Cernes et maquillages, le single sorti il y a quelques semaines et qui ouvre l’EP, laisse place à la même ambiguïté mais semble en dire plus sur Loris, l’artiste derrière le projet Orphia, qui semble tiraillé entre le statut cool kid que la nuit genevoise lui accorde et sa personnalité et intégrité propres. L’instru est une bonne introduction au reste de l’album, symbiose entre production nostalgique et renouveau électronique. Plus calme et plus posée aussi, elle donne le ton de ce que le reste de l’album affirme : une période, une génération compliquée oui, mais qui a autant d’énergie que de désillusions.

L’appel de l’électronique

Une fois les deux premières tracks digérées, Orphia relâche la pression. S’il est conscient qu’en live, ces titres « avec paroles » sont ceux qui fonctionnent le mieux, c’est tout de même la production qui l’intéresse au plus haut au point. Avec Voyage Idéal, Orphia fait la jonction entre ses premiers titres, très cold wave / synth pop et ses aspirations aux côtés plus électroniques qu’il assume pleinement avec Visage et Télévision Interdit. Dans la première, la voix est utilisée de manière plus instrumentale, dans des boucles plus courtes, répétées, servant à appuyer les productions pour complètement s’effacer dans Télévision Interdit, dernier titre inédit de l’EP, déclaration d’amour aux sonorités synth historiques.

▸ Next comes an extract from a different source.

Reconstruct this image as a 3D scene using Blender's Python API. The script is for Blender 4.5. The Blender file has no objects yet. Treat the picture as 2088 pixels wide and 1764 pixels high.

L’Aventure des Gens Modernes est un sans-faute, qui nous happe. Cathartique, on en sort émotionnellement touché·e·x, euphorique mais déjà nostalgique de cet éclat…comme après une nuit en club.

Si l’EP impacte autant, il y a fort à parier que le live ne laisse pas indifférent non plus. Réponse ce soir à La Gravière, où suite à une résidence, Orphia vernira L’Aventure des Gens Modernes, en compagnie d’Oberst Panizza, qu’il a invité en raison d’une proximité musicale évidente. La soirée live sera suivie d’un déchainement sonore, conviant les DJ les plus représentatif·x·s / ve·x·s du genre : Chloé Lula, Pastram et Maura Loe.